How to Navigate the ATD 2016 EXPO—and Find the Resources You Really Need

Thursday, April 14, 2016

Navigating your way through the ATD 2016 EXPO can be daunting. Perhaps you were tasked by the home office to find new ice breakers, test drive some mobile learning options, or compare the latest versions of authoring software. Even with a precise mission in mind, it’s easy to get distracted by Company A who is giving away light-up pens that look like light sabers. And let’s not forget Company B, who has popcorn and bottled water to share. It couldn’t hurt to stop at that booth—you did work through lunch, after all.

Although cool prizes, free food, and snappy speakers armed with headsets and laser pointers are captivating, they won’t necessarily help you find solutions to the talent challenges plaguing your organization.
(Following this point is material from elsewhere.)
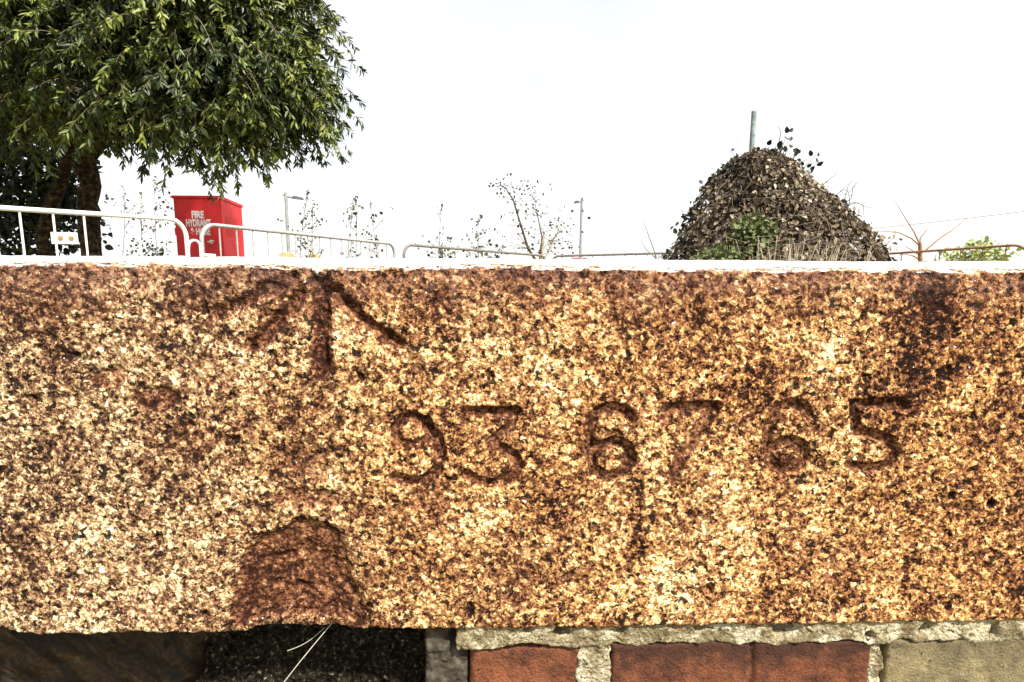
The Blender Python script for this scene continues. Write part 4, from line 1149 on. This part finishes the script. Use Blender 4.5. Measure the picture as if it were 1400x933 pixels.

Here’s the good news: The EXPO offers something for everyone, whether you’re managing the talent development function of a Fortune 500 business or an instructional designer mired in the day-to-day tasks of developing practical learning solutions.

With more than 400 exhibitors ranging in expertise and services—from organization development consultants to publishers and software providers to tech innovators, covering traditional training, recruitment and retention, employee engagement, and more—it’s difficult to know where to start. Here are a few tips to help you find what you seek at the EXPO.

Choose Your Destination

Your first course of action is to pinpoint your organization’s needs before you arrive. Do you need a new learning management system that enables you to link learner analytics to line-of-business goals? What about off-the-shelf soft skills courseware you can use to develop leadership skills or address diversity and inclusion efforts? Maybe you seek an authoring tool that will help you convert your existing online learning programs for mobile delivery? It’s all there—trust me.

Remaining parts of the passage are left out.